+++ GIVEN DATA +++
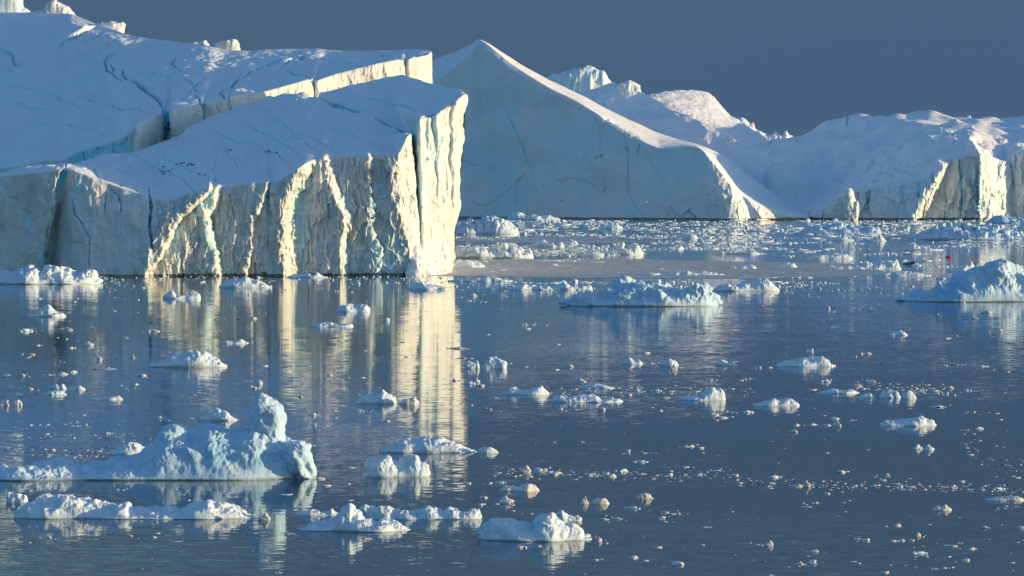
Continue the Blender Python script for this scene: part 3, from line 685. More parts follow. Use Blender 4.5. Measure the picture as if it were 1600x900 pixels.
A('large lumpy blue-grey growler in mid water with a gold right end', 479, [(885, 474), (893, 466), (905, 460), (925, 457), (942, 452), (950, 445), (965, 439), (978, 432), (990, 436), (1005, 440), (1018, 434), (1028, 430), (1040, 437), (1055, 442), (1070, 441), (1085, 441), (1100, 440), (1112, 445), (1117, 453), (1119, 463), (1123, 475)],
  cat='small iceberg', name='lumpy_growler', mat=M_blue, depth=.5, rough=.17, style='lump')
# foreground
A('long white humped floe at the bottom left corner of the water', 812, [(23, 801), (40, 790), (52, 780), (66, 774), (72, 770), (84, 774), (97, 774), (125, 775), (150, 783), (172, 790), (192, 788), (199, 785), (208, 797), (220, 794), (240, 795), (252, 798), (262, 791), (276, 796), (285, 796), (300, 787), (318, 782), (326, 779), (340, 784), (352, 783), (366, 788), (378, 795), (388, 804), (398, 811)], depth=.3)
A('small floe with a stubby finger of ice, in front of the long thin floe', 831, [(467, 826), (490, 816), (515, 810), (530, 803), (534, 792), (542, 790), (548, 784), (552, 795), (562, 796), (568, 806), (580, 814), (590, 816), (598, 809), (606, 808), (615, 814), (625, 817), (634, 819), (641, 827)], depth=.45)
A('dark-edged low sliver of ice left of the floe with a finger', 806, [(463, 803), (480, 797), (492, 795), (500, 799), (512, 798), (520, 794), (528, 802), (530, 805)], depth=.4)
A('long thin white floe with a raised right knob at bottom centre', 812, [(562, 797), (570, 790), (580, 787), (590, 793), (606, 791), (616, 798), (640, 800), (655, 799), (668, 791), (680, 795), (692, 799), (700, 793), (712, 795), (722, 800), (740, 797), (749, 799), (752, 807)], depth=.2)
A('chunky floe at bottom centre-right with a round boulder of ice on top', 846, [(749, 828), (758, 816), (768, 808), (782, 805), (798, 810), (812, 815), (826, 819), (836, 820), (838, 808), (843, 801), (853, 799), (864, 801), (872, 810), (886, 815), (900, 818), (907, 825), (911, 838), (918, 838), (925, 843)], depth=.5, dk=1.1)
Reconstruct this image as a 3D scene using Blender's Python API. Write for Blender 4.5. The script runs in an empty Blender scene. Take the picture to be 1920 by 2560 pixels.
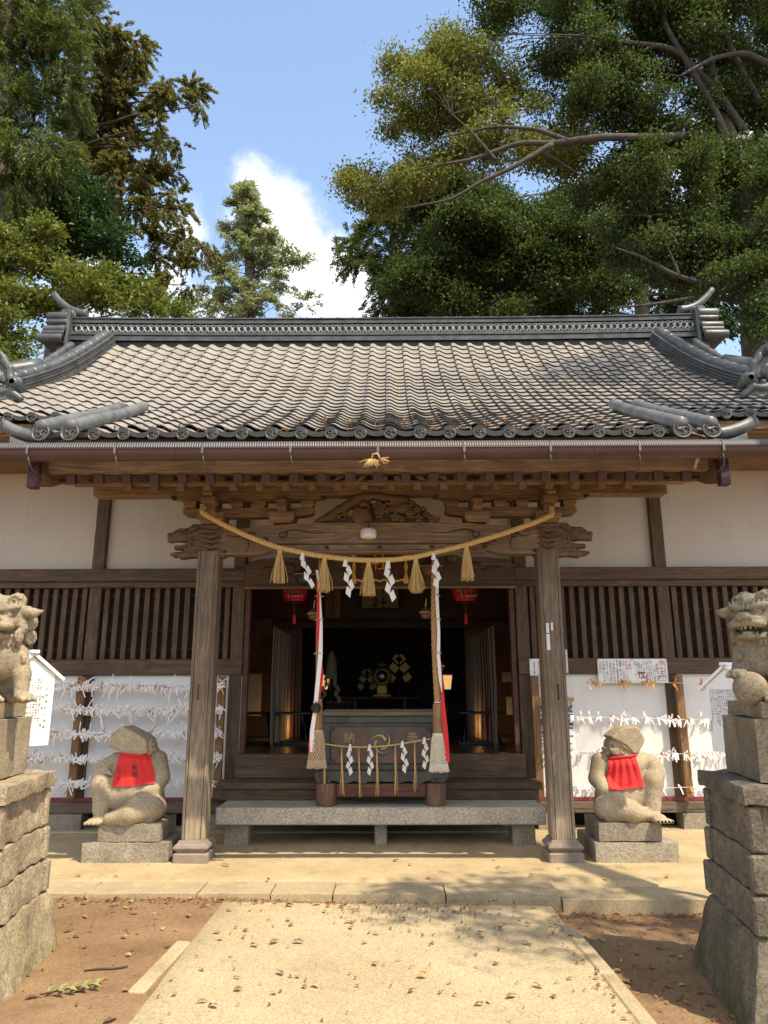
import bpy, math, random
import numpy as np
from mathutils import Vector, Matrix, Euler, noise

random.seed(7); RNG = np.random.default_rng(11)
SC = bpy.context.scene
R = math.radians

# ---------------------------------------------------------------- camera
CAM_F, CAM_P, CAM_YAW, CAM_ROLL = 1800.0, R(13.7), R(0.4), R(0.15)
CAM_C = np.array([0.1, 0.0, 1.6])
_fw = np.array([-math.sin(CAM_YAW)*math.cos(CAM_P), math.cos(CAM_YAW)*math.cos(CAM_P), math.sin(CAM_P)])
_r0 = np.array([math.cos(CAM_YAW), math.sin(CAM_YAW), 0.0]); _u0 = np.cross(_r0, _fw)
_r = _r0*math.cos(CAM_ROLL) - _u0*math.sin(CAM_ROLL); _u = _u0*math.cos(CAM_ROLL) + _r0*math.sin(CAM_ROLL)
cd = bpy.data.cameras.new('camera'); cam = bpy.data.objects.new('camera', cd); SC.collection.objects.link(cam)
cd.sensor_fit = 'VERTICAL'; cd.sensor_height = 36.0; cd.lens = CAM_F/2560.0*36.0
cd.clip_start = 0.05; cd.clip_end = 2000.0
cam.matrix_world = Matrix(((_r[0], _u[0], -_fw[0], CAM_C[0]), (_r[1], _u[1], -_fw[1], CAM_C[1]),
                           (_r[2], _u[2], -_fw[2], CAM_C[2]), (0, 0, 0, 1)))
SC.camera = cam

def at(x, y, Y):
    "photo pixel (1920x2560) -> world point on the plane Y"
    d = _fw*CAM_F + _r*(x-960.0) - _u*(y-1280.0)
    return CAM_C + d*((Y-CAM_C[1])/d[1])

# ---------------------------------------------------------------- light
SUN_AZ, SUN_EL = R(135.0), R(57.2)           # sun stands behind the camera, to the right
sl = bpy.data.lights.new('sun', 'SUN'); so = bpy.data.objects.new('sun', sl); SC.collection.objects.link(so)
sl.energy = 3.4; sl.angle = R(0.53); sl.color = (1.0, 0.87, 0.66)
sdir = Vector((math.sin(SUN_AZ)*math.cos(SUN_EL), math.cos(SUN_AZ)*math.cos(SUN_EL), math.sin(SUN_EL)))
so.rotation_euler = sdir.to_track_quat('Z', 'Y').to_euler(); so.location = (12, -12, 20)

W = bpy.data.worlds.new('World'); SC.world = W; W.use_nodes = True
nt = W.node_tree; nt.nodes.clear()
def wn(t, **k):
    n = nt.nodes.new(t)
    for a, b in k.items(): setattr(n, a, b)
    return n
wo = wn('ShaderNodeOutputWorld'); bg = wn('ShaderNodeBackground')
sky = wn('ShaderNodeTexSky', sky_type='NISHITA'); sky.sun_disc = False
sky.sun_elevation = SUN_EL; sky.sun_rotation = SUN_AZ; sky.air_density = 1.0; sky.dust_density = 1.0; sky.ozone_density = 1.0
bg.inputs['Strength'].default_value = 0.125
tc = wn('ShaderNodeTexCoord')
def wdot(v, b):
    n = wn('ShaderNodeVectorMath', operation='DOT_PRODUCT'); nt.links.new(v, n.inputs[0]); n.inputs[1].default_value = b
    return n.outputs['Value']
def wm(op, a, b=None, c=None):
    n = wn('ShaderNodeMath', operation=op)
    for i, q in enumerate((a, b, c)):
        if q is None: continue
        if isinstance(q, (int, float)): n.inputs[i].default_value = q
        else: nt.links.new(q, n.inputs[i])
    return n.outputs[0]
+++
Quote every record above exactly, leaving out any pictures.

_REPLY TO THE EXERCISE_
Continue the Blender Python script for this scene: part 3, from line 685. More parts follow. Use Blender 4.5. Measure the picture as if it were 1600x900 pixels.
A('large lumpy blue-grey growler in mid water with a gold right end', 479, [(885, 474), (893, 466), (905, 460), (925, 457), (942, 452), (950, 445), (965, 439), (978, 432), (990, 436), (1005, 440), (1018, 434), (1028, 430), (1040, 437), (1055, 442), (1070, 441), (1085, 441), (1100, 440), (1112, 445), (1117, 453), (1119, 463), (1123, 475)],
  cat='small iceberg', name='lumpy_growler', mat=M_blue, depth=.5, rough=.17, style='lump')
# foreground
A('long white humped floe at the bottom left corner of the water', 812, [(23, 801), (40, 790), (52, 780), (66, 774), (72, 770), (84, 774), (97, 774), (125, 775), (150, 783), (172, 790), (192, 788), (199, 785), (208, 797), (220, 794), (240, 795), (252, 798), (262, 791), (276, 796), (285, 796), (300, 787), (318, 782), (326, 779), (340, 784), (352, 783), (366, 788), (378, 795), (388, 804), (398, 811)], depth=.3)
A('small floe with a stubby finger of ice, in front of the long thin floe', 831, [(467, 826), (490, 816), (515, 810), (530, 803), (534, 792), (542, 790), (548, 784), (552, 795), (562, 796), (568, 806), (580, 814), (590, 816), (598, 809), (606, 808), (615, 814), (625, 817), (634, 819), (641, 827)], depth=.45)
A('dark-edged low sliver of ice left of the floe with a finger', 806, [(463, 803), (480, 797), (492, 795), (500, 799), (512, 798), (520, 794), (528, 802), (530, 805)], depth=.4)
A('long thin white floe with a raised right knob at bottom centre', 812, [(562, 797), (570, 790), (580, 787), (590, 793), (606, 791), (616, 798), (640, 800), (655, 799), (668, 791), (680, 795), (692, 799), (700, 793), (712, 795), (722, 800), (740, 797), (749, 799), (752, 807)], depth=.2)
A('chunky floe at bottom centre-right with a round boulder of ice on top', 846, [(749, 828), (758, 816), (768, 808), (782, 805), (798, 810), (812, 815), (826, 819), (836, 820), (838, 808), (843, 801), (853, 799), (864, 801), (872, 810), (886, 815), (900, 818), (907, 825), (911, 838), (918, 838), (925, 843)], depth=.5, dk=1.1)
Reconstruct this image as a 3D scene using Blender's Python API. Write for Blender 4.5. The script runs in an empty Blender scene. Take the picture to be 1920 by 2560 pixels.
import bpy, math, random
import numpy as np
from mathutils import Vector, Matrix, Euler, noise

random.seed(7); RNG = np.random.default_rng(11)
SC = bpy.context.scene
R = math.radians

# ---------------------------------------------------------------- camera
CAM_F, CAM_P, CAM_YAW, CAM_ROLL = 1800.0, R(13.7), R(0.4), R(0.15)
CAM_C = np.array([0.1, 0.0, 1.6])
_fw = np.array([-math.sin(CAM_YAW)*math.cos(CAM_P), math.cos(CAM_YAW)*math.cos(CAM_P), math.sin(CAM_P)])
_r0 = np.array([math.cos(CAM_YAW), math.sin(CAM_YAW), 0.0]); _u0 = np.cross(_r0, _fw)
_r = _r0*math.cos(CAM_ROLL) - _u0*math.sin(CAM_ROLL); _u = _u0*math.cos(CAM_ROLL) + _r0*math.sin(CAM_ROLL)
cd = bpy.data.cameras.new('camera'); cam = bpy.data.objects.new('camera', cd); SC.collection.objects.link(cam)
cd.sensor_fit = 'VERTICAL'; cd.sensor_height = 36.0; cd.lens = CAM_F/2560.0*36.0
cd.clip_start = 0.05; cd.clip_end = 2000.0
cam.matrix_world = Matrix(((_r[0], _u[0], -_fw[0], CAM_C[0]), (_r[1], _u[1], -_fw[1], CAM_C[1]),
                           (_r[2], _u[2], -_fw[2], CAM_C[2]), (0, 0, 0, 1)))
SC.camera = cam

def at(x, y, Y):
    "photo pixel (1920x2560) -> world point on the plane Y"
    d = _fw*CAM_F + _r*(x-960.0) - _u*(y-1280.0)
    return CAM_C + d*((Y-CAM_C[1])/d[1])

# ---------------------------------------------------------------- light
SUN_AZ, SUN_EL = R(135.0), R(57.2)           # sun stands behind the camera, to the right
sl = bpy.data.lights.new('sun', 'SUN'); so = bpy.data.objects.new('sun', sl); SC.collection.objects.link(so)
sl.energy = 3.4; sl.angle = R(0.53); sl.color = (1.0, 0.87, 0.66)
sdir = Vector((math.sin(SUN_AZ)*math.cos(SUN_EL), math.cos(SUN_AZ)*math.cos(SUN_EL), math.sin(SUN_EL)))
so.rotation_euler = sdir.to_track_quat('Z', 'Y').to_euler(); so.location = (12, -12, 20)

W = bpy.data.worlds.new('World'); SC.world = W; W.use_nodes = True
nt = W.node_tree; nt.nodes.clear()
def wn(t, **k):
    n = nt.nodes.new(t)
    for a, b in k.items(): setattr(n, a, b)
    return n
wo = wn('ShaderNodeOutputWorld'); bg = wn('ShaderNodeBackground')
sky = wn('ShaderNodeTexSky', sky_type='NISHITA'); sky.sun_disc = False
sky.sun_elevation = SUN_EL; sky.sun_rotation = SUN_AZ; sky.air_density = 1.0; sky.dust_density = 1.0; sky.ozone_density = 1.0
bg.inputs['Strength'].default_value = 0.125
tc = wn('ShaderNodeTexCoord')
def wdot(v, b):
    n = wn('ShaderNodeVectorMath', operation='DOT_PRODUCT'); nt.links.new(v, n.inputs[0]); n.inputs[1].default_value = b
    return n.outputs['Value']
def wm(op, a, b=None, c=None):
    n = wn('ShaderNodeMath', operation=op)
    for i, q in enumerate((a, b, c)):
        if q is None: continue
        if isinstance(q, (int, float)): n.inputs[i].default_value = q
        else: nt.links.new(q, n.inputs[i])
    return n.outputs[0]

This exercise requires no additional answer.